これからは“アジア・チャンピオンズリーグ(ACL)決勝モード”だ。
浦項(ポハン)スティーラースは去る11月7日、ホームの浦項スティールヤードで行われたKリーグ1(1部)第36節の光州(クァンジュ)FC戦で1-2と敗戦。ただ、現時点で勝ち点45を確保し、2試合を残して1部残留を確定した。
光州FC戦を最後に浦項は国際Aマッチ期間による休息期に入った。2022年カタールW杯アジア最終予選を戦う韓国代表メンバーにはキャプテンのDFカン・サンウ(28)のみが選出された。
残された選手たちは3日間の休息を取った後、木曜から再び練習に突入する。この間には強化試合も予定されているが、浦項としては若干の困難がある。
というのも、浦項は来る24日(日本時間)にアル・ヒラル(サウジアラビア)とのACL決勝を控えているためだ。
浦項は先月、韓国・全州(チョンジュ)で集中開催されたACL東地区の準々決勝と準決勝で名古屋グランパスと蔚山現代(ウルサン・ヒョンデ)を下し、見事に決勝進出を果たした。浦項は17日、決勝が行われるサウジアラビアへ発つ予定だ。
最後に優勝した2009年以来に決勝へ駒を進めた浦項は、12年ぶり4回目のアジア制覇を目論む。ただ、戦力面ではアル・ヒラルが浦項を大きくリードしていると評価されている。
アル・ヒラルには元FC東京の元韓国代表DFチャン・ヒョンス(30)のほか、かつてリヨンやスウォンジーなどに在籍した元フランス代表FWバフェティンビ・ゴミス(36)、元ブラジル代表MFアンデルソン・タリスカ(27)、ブラジル人MFマテウス・ペレイラ(25)、マリ代表FWムサ・マレガ(30)、サウジアラビア代表MFサーレム・アッ=ドーサリー(29)など、そうそうたる選手が揃っている。
浦項は休息期間を通じて新たな攻撃オプションの構築に取り組む。ゼロトップ起用のFイ・スンモ(23)が、兵役特例による奉仕活動時間不足のため、兵役法に伴い海外へと出国することができず、必然的にメンバーに含むことができないからだ。
今シーズンのイ・スンモは、浦項の攻撃陣が多く離脱するなかで前線起用され、自身の役割を果たしてきた。
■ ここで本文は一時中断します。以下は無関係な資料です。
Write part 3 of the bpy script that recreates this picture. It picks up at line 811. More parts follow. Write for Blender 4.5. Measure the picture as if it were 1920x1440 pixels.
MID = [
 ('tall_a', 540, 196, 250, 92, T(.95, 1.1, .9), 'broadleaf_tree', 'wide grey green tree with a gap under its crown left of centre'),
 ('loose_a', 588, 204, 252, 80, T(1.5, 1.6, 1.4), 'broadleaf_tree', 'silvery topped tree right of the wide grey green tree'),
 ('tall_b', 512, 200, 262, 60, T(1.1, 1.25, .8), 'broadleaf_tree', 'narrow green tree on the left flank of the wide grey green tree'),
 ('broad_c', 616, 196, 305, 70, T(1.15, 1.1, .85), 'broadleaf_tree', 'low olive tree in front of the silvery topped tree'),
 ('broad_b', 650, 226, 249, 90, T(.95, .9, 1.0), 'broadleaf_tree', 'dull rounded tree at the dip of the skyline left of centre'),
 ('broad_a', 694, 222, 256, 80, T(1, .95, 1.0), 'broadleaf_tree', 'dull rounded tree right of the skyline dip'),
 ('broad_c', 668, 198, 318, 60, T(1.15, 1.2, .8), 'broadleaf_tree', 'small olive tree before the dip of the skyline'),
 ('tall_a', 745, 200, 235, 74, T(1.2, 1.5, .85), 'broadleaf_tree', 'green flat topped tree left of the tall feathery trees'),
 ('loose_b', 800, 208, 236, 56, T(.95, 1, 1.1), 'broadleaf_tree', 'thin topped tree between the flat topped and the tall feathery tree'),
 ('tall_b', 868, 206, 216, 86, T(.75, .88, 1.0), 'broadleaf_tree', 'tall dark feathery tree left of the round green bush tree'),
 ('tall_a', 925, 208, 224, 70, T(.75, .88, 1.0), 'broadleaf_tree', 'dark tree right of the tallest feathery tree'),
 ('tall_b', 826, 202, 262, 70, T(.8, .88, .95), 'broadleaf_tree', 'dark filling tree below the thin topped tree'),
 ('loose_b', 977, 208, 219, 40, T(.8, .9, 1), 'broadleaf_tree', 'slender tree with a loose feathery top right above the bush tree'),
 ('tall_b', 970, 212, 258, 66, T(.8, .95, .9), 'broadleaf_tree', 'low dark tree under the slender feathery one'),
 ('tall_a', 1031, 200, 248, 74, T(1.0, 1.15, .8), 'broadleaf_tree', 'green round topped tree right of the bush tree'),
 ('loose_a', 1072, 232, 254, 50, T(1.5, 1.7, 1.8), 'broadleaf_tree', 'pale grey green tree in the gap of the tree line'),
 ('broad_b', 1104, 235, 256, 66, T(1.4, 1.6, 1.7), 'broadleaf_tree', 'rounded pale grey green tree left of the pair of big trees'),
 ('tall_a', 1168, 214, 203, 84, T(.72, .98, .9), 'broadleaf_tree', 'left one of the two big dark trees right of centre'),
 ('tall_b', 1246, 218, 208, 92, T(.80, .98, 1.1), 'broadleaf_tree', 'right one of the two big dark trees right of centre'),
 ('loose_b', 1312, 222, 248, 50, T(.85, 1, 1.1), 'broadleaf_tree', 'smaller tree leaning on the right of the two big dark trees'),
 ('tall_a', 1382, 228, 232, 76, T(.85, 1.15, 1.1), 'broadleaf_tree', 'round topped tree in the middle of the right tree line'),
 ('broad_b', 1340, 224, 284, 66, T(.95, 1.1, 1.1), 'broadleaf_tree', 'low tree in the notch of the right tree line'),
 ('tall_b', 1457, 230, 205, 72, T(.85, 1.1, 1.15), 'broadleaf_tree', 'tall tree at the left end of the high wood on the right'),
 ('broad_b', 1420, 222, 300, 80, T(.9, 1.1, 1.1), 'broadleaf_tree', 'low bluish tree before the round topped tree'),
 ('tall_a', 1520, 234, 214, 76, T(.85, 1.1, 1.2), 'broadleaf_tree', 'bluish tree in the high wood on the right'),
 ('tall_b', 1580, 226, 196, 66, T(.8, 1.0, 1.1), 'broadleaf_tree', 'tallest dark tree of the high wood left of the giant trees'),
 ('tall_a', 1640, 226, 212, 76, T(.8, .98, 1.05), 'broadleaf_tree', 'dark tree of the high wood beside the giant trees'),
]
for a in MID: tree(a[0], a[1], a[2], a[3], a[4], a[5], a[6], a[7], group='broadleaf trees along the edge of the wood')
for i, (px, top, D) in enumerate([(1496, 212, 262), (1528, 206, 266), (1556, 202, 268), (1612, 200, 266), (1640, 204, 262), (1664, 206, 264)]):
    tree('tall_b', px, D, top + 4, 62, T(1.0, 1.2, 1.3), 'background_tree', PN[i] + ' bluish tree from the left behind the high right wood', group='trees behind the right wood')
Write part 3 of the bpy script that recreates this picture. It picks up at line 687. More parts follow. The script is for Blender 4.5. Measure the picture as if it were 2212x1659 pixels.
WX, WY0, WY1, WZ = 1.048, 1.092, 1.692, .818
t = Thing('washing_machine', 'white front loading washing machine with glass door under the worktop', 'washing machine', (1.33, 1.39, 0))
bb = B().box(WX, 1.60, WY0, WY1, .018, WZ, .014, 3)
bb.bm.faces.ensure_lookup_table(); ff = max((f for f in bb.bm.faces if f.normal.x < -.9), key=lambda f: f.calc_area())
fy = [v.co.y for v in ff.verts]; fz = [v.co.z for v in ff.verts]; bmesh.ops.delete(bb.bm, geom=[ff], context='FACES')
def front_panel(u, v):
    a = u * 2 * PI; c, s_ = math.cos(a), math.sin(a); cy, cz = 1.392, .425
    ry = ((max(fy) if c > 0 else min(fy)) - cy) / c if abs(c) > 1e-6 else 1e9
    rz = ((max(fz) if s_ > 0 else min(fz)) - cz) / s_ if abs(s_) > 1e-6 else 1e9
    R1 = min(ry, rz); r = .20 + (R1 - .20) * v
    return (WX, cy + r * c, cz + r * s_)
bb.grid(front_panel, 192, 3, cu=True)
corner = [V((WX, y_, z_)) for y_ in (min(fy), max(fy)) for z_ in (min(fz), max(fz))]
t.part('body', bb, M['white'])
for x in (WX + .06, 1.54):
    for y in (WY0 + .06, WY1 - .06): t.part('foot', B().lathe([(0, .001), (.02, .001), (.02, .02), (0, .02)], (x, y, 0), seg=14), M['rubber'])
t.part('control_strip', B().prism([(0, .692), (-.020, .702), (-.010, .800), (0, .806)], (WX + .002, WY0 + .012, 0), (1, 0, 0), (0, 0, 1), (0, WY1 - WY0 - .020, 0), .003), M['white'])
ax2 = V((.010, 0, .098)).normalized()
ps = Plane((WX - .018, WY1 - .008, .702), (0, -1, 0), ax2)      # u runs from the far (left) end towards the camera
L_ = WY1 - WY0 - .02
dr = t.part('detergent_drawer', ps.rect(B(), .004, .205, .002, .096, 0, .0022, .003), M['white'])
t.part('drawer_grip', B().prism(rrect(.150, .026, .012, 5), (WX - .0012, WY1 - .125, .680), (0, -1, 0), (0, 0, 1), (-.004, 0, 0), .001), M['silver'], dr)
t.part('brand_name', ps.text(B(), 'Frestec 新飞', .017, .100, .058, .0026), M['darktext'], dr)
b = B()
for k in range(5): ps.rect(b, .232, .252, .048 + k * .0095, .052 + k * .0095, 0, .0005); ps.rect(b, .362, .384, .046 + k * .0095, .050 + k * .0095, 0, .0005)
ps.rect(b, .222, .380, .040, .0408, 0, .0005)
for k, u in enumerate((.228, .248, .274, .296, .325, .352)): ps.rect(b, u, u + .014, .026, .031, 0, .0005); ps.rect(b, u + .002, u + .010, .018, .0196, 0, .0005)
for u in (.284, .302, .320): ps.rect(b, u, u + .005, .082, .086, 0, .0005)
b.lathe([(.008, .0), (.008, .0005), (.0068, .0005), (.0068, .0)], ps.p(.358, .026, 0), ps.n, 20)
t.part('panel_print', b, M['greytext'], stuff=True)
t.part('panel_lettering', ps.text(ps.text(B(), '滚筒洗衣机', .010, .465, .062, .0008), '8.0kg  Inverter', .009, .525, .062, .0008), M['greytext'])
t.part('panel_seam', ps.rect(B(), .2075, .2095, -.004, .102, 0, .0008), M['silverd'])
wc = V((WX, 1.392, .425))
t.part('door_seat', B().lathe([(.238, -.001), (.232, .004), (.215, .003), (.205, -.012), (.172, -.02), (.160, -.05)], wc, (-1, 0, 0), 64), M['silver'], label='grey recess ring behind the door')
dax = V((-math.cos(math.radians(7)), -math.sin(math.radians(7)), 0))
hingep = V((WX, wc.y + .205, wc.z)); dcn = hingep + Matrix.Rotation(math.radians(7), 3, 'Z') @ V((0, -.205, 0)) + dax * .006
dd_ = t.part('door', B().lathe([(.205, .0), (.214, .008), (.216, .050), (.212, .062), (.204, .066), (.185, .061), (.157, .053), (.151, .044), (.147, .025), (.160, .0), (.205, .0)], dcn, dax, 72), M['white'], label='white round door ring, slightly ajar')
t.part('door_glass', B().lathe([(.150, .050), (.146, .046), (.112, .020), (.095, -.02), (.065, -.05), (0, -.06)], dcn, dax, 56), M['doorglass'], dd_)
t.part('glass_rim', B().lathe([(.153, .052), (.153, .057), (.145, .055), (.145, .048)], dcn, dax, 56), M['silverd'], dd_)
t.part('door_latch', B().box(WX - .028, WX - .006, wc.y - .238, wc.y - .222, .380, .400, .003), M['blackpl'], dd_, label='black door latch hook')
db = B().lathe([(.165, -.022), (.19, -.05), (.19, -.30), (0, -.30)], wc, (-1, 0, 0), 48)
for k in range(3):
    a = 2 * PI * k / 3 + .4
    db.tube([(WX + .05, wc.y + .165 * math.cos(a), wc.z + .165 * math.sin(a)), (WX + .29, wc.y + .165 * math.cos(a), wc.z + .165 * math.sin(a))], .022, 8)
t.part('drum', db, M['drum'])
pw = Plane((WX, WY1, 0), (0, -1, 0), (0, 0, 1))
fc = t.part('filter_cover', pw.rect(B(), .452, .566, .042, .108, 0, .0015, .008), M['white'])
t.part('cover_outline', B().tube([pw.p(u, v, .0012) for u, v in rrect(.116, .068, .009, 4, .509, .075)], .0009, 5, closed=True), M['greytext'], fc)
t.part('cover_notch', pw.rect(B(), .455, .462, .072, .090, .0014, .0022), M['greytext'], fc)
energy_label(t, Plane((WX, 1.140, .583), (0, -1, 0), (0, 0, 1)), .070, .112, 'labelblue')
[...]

リーグ戦では33試合1ゴールに過ぎないが、豊富な運動量を活かした前線からのプレッシャーと連係プレーでキム・ギドン監督の信頼に応えてきた。
特に、今季ACLではグループステージ、決勝トーナメント合わせて3ゴールと活躍も見せてきた。それだけに、イ・スンモの不在は浦項の戦術とゲームマネジメントにおいて痛い。
ほかでは、10月30日の第34節城南(ソンナム)FC戦で負傷交代し、その後の2試合を欠場したコロンビア人FWマヌエル・パラシオス(28)が、決勝に合わせたコンディション調整に取り組む。2列目から猪突猛進な突破で存在感を放つだけに、パラシオスの早期復帰が待たれる。
キム・ギドン監督は直近の2試合で、右サイドバック起用が主だったDFパク・スンウク(24)をボランチに起用し、MFシン・ジンホ(33)を一列上げたトップ下に起用している。新たな中盤の組み合わせを実験し、悪くない結果を得ている。
休息期間にはチームを再び整備できるだけに、ACL決勝では今までになかった新たな中盤の組み合わせが誕生する可能性もある。
キム・ギドン監督は「再充電の時間を持ってACLに集中しなければならない。韓国を代表するクラブなだけに、良い姿を見せなければならない」と善戦を予告した。
一発勝負のACL決勝では戦前の予想通りの結果になるとは限らない。実際、浦項はこれまでの決勝トーナメント3試合ですでにそのことを証明している。
はたして、キム・ギドン監督は休息期間を通じてどのような戦略を敷くのだろうか。